The fact is that it is difficult to create a video game with a compelling narrative or, perhaps more accurately, few video games succeed at presenting a compelling narrative. I also believe that, for a game to be meaningful (and quality art), its elements must be quality. If such a game has a narrative, then it must be a quality narrative. It’s my opinion, then, that if a sandbox game presents a single, “main” narrative, then the entire sandbox must exist within the narrative in order for the game to be meaningful, and probably in order for the game to be quality art. There are also alternatives to a single main narrative, which I’ll get to in the next section.
Oblivion is indicative of most sandbox experiences in that, while it is the product of a great deal of work and effort, and is certainly admirable in many respects, it fails to be meaningful due to its shallowness and the derivative quality of its content. In other words, for all their scope, and arguably because of their scope, sandbox games tend to be bad art.
Paper Beats Rock, Sandbox Beats Story
The sandbox is popular for a reason: there are a lot of things to like about the sandbox. Player freedom IS interesting, and the ability to set your own pace and access the content that you find interesting sooner rather than later can be a good thing. Moreover, I don’t think that the narrative failings of most sandboxes are a trait of the sandbox, but it does seem to indicate that simultaneously creating a central narrative and a sandbox is a self-defeating route. The typical narrative formula seen in most games clashes with the notion of absolute player freedom, either generating massive inconsistencies in character or plot, or simply forcing the character or plot to be so empty that they merely serve as a rough motivator for the events of the game (or the plot that’s there because they said we needed a plot), which both generate bad art.
In some tales, the sandbox style simply does not make sense. In any narrative in which there is an important central narrative and the side-events detract from pursuing a larger, more pressing issue, a sandbox does not suit the narrative. The first article on the meaningful game spoke on side-quests, and the points that I made regarding them holds just as true for the way that sandboxes interact with central narratives, so I won’t tread over that ground again. For the most part, then, I will argue that sandbox games should not attempt to follow any sort of linear narrative; they simply aren’t suited to that type of story. Infamous, Fallout 3, Grand Theft Auto… these games are all fun, but they all have a central narrative that falls flat because of its location in a sandbox, and because the developers decided that having a sandbox was more important than making the story worthwhile and compelling.
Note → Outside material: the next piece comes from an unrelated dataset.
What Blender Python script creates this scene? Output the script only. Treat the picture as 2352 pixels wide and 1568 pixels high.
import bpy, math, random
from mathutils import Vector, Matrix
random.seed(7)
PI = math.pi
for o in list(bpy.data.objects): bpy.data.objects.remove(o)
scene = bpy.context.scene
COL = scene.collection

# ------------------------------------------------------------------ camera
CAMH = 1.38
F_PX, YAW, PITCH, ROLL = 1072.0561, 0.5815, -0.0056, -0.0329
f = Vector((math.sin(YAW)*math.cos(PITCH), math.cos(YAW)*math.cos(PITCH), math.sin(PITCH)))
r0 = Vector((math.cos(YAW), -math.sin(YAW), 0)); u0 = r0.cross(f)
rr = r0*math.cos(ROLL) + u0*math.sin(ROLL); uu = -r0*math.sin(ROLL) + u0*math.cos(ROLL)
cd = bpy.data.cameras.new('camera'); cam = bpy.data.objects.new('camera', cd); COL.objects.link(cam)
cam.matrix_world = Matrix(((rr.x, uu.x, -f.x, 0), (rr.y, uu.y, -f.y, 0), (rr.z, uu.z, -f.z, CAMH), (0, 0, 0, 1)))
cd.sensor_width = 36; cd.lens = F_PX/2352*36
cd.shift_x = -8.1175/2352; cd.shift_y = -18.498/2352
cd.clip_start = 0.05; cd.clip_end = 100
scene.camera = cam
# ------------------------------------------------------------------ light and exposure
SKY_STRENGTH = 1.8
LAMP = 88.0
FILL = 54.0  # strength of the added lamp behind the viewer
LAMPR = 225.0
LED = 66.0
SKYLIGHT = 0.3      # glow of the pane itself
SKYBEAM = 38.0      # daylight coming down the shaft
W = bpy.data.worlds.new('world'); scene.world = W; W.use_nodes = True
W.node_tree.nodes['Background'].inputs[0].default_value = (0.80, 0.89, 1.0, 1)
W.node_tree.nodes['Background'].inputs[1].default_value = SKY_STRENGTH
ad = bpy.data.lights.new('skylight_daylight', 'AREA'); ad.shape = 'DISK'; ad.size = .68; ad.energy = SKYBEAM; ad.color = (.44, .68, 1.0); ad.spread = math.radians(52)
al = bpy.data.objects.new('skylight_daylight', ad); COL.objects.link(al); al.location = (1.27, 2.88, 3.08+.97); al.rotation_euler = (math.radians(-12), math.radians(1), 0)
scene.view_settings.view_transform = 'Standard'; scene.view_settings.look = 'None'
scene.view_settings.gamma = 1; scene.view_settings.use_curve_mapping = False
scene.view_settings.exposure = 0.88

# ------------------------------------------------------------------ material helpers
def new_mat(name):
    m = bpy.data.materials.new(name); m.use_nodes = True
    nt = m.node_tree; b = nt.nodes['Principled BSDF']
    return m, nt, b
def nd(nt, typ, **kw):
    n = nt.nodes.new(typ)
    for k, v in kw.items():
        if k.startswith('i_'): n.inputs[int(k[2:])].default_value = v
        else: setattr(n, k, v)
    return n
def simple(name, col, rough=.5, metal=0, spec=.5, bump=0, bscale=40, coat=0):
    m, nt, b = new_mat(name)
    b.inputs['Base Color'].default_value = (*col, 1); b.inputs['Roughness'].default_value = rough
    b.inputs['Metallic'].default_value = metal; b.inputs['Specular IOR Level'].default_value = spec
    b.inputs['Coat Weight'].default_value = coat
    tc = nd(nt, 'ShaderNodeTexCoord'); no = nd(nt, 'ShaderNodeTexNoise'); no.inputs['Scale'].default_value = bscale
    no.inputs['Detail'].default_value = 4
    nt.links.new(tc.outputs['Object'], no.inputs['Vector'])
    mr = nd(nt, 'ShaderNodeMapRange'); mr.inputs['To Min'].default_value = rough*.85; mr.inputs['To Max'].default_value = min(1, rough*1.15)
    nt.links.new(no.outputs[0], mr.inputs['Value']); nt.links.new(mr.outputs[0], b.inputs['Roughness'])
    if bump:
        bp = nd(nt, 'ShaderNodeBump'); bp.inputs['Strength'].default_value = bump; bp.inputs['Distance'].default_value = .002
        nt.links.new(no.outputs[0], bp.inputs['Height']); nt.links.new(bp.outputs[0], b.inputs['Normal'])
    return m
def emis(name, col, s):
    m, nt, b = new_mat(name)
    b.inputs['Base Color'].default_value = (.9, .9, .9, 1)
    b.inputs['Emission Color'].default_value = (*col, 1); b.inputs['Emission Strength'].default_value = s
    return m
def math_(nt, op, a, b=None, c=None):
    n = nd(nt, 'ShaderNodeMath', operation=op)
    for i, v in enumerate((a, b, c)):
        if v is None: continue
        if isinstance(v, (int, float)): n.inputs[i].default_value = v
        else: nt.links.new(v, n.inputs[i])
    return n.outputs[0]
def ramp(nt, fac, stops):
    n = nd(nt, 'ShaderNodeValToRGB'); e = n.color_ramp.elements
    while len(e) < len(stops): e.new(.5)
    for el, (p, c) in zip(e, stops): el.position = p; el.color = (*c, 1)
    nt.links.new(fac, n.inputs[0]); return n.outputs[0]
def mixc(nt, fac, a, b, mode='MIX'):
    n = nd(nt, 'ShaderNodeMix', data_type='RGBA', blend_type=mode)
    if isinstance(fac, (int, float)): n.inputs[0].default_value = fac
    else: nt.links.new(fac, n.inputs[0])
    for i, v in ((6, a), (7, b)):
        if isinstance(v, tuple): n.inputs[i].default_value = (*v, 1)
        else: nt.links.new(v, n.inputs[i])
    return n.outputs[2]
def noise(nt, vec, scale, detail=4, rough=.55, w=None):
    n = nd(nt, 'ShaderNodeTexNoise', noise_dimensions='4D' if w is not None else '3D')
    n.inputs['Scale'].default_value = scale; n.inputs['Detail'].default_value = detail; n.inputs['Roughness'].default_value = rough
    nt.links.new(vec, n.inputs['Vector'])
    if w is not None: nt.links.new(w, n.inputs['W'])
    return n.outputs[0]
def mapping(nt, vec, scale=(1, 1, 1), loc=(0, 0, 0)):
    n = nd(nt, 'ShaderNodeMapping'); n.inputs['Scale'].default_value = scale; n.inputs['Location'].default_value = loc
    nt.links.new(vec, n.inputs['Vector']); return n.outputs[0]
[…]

Assassin’s Creed (the first one; the second begins to lose this trait) is an example of a game that successfully builds a central narrative into a sandbox style game. This is because the narrative is in no way sacrificed to player freedom, because Altair’s goals are always paramount and are the source of all his actions, because even “filler” activities often use the opportunity to further characterize Altair and the world he lives in, and because there is very little in the game that isn’t designed to belong within the “central” experience and narrative. Hunting down flags and random templar begins to feel a little game-like, but the game predominantly rewards actions that drive the game along, thus maintaining a proper pace, and, more importantly, never interrupting the distance between the player and Altair. Most sandbox games do not feature so stellar an implementation; Assassin’s Creed’s focus on story and consistency is the exception.
Therefore, I argue that in order for the sandbox to be meaningful, the developers must avoid simply slapping a typical, straightforward, novel- or blockbuster-style narrative onto a sandbox and expecting it to be successful. Different forms often demand a change in convention and structure, and the sandbox rarely receives proper treatment in this regard; instead, if a narrative exists, it is a typical, straightforward affair strung like a thin thread through the middle of the sandbox, and its quality is usually poor or, at best, roughly equal to the quality of the narrative in the rest of the game.
But It Doesn’t Have To Be This Way
Sandbox games could become much more meaningful if they followed Assassin’s Creed’s example, but the truth is that the traditional narrative model doesn’t function as well in a sandbox (even AC has regular slip-ups, becoming derivative here and there). Luckily, there are many kinds of story, and many ways to incorporate story into a sandbox.
Right now, the most obvious model of heroic story-telling is what we see in novels and action/adventure films. These are long-form stories with high stakes, and they typically feature a consistent build in tension and conflict until the “final confrontation,” in which the hero vanquishes the villain that has tormented him or her for so long. It is this model, the single, uninterrupted, building hero narrative, that is most commonly seen in games, and sandbox games often wind up with this sort of narrative simply because games today need narratives, and sticking to the mold is either the obvious choice, the only perceived option, or the choice that seems likely to sell best, since it has worked so well in nearly every other game.
But if we step outside of video games for a moment, we can see that there are many ways to tell a hero narrative; heroes don’t just exist in novels and feature-length films. The models exhibited by television shows (i.e Buffy, Star Trek, Veronica Mars) and collections of short stories (i.e Elric and Conan) offer a powerful alternative to the feature-length narrative, and even contain methods of breaking up a central narrative or doing away with the central narrative altogether. Conan stories are strung together by the character, nothing more; Star Trek: The Next Generation is a continuous tale because it deals with the same characters, but for the most part each episode is a reset. There is some sense of “whole story,” in that the individual tales are linked, but the tales can be accessed individually, and there is no design for a grand narrative that builds to a huge pay-off.
In my opinion, the tropes and models of these short-form stories provide a much better rubric for sandbox games than do central narratives. Instead of declaring one particular series of events the “main” story and making everything else filler, this model would realize that a sandbox game is really trying to tell a whole host of stories, but would remove the temptation to let the narrative’s quality slide. I expect that, in order for the average sandbox game to be a meaningful game, the developers will have to take cues from television shows and short stories, and so seek to tell tales of limited scope and, hopefully, with a consistently high value of emotional content and meaning.
I’m curious to know what you think about this idea. I suspect that a paradigm shift is what’s required for sandbox games to become meaningful and manageable; do you agree? Or do you think that the problem lies elsewhere?